When the implementation is done, the security of it can be evaluated by reading the smart contracts and client code.
Before the implementation is available, one can read informal descriptions about the contract design to evaluate the design. The extent to which this is sufficient is subjective, of course, but personally there is plenty of detail available for me to understand the design to the extent that I don’t expect to be surprised by anything I didn’t think about if/when it goes on mainnet.
False dichotomy. One can have useful discussion about ideas without requiring formal specification.
Also, I certainly didn’t trust Casper just because “Vitalik approved it”. I read the Casper paper, informally verified the proof, read the smart contract linked in the Casper EIP, and informally checked if it corresponded to the paper.
No one in the world knows how Lightning Network works.
The Lightning smart contracts are available at https://github.com/lightningnetwork/lightning-rfc for everyone to read, and they even include very helpful descriptions of what they smart contracts try to do. I’ve read it, and encourage you to if you’re interested in Layer 2 on Bitcoin.
I don’t see how this follows at all. You can figure out an implied threat model by understanding the design.
BTW there is no absolute security of anything security or insecurity of something depends on the security model chosen and threats mitigated.
I agree with this, but this seems to undermine your proposed development model. In practice protocol development (IMHO) occurs by people designing the protocol and the security/threat models together, which makes it hard to design one without taking into consideration the other. There’s still no cross-blockchain-community consensus on very basic choices to be made at the layer one security/threat model (see: selfish mining, fee-stealing attacks in a 0-inflation world, verifier’s dilemma, dPoS, weak subjectivity, post-quantum security, 0-conf (amazingly enough), griefing in Casper-FFG, the staking/slashing metagame in PoS). On layer 2, people will probably disagree on how to evaluate griefing and collective action problems (like in MVP).
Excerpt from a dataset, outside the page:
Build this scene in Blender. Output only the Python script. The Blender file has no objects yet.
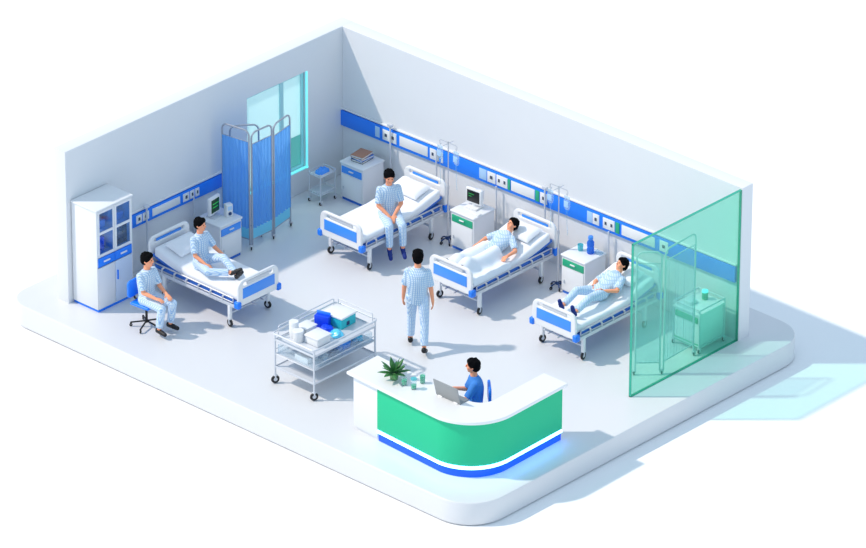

I think there are absolutely some suggestions in this post about process that I agree with. I personally would like more precise (not necessarily formal) specifications and proofs, as well as more emphasis on the security/threat model. There also seems to be no consensus around the necessity of formal specification as well as formal verification (the FFG paper was, to some extent, and the contract was slated to undergo it, but most dapps today don’t formally verify stuff before launch, and some write rather imprecise specs). But I think most of this is just personal preference, and as long as we seek clarification, welcome/address good-faith criticism, read code and think for ourselves, run independent audits, and don’t rush for mainnet launches too much, it shouldn’t be necessary to drastically change the development process.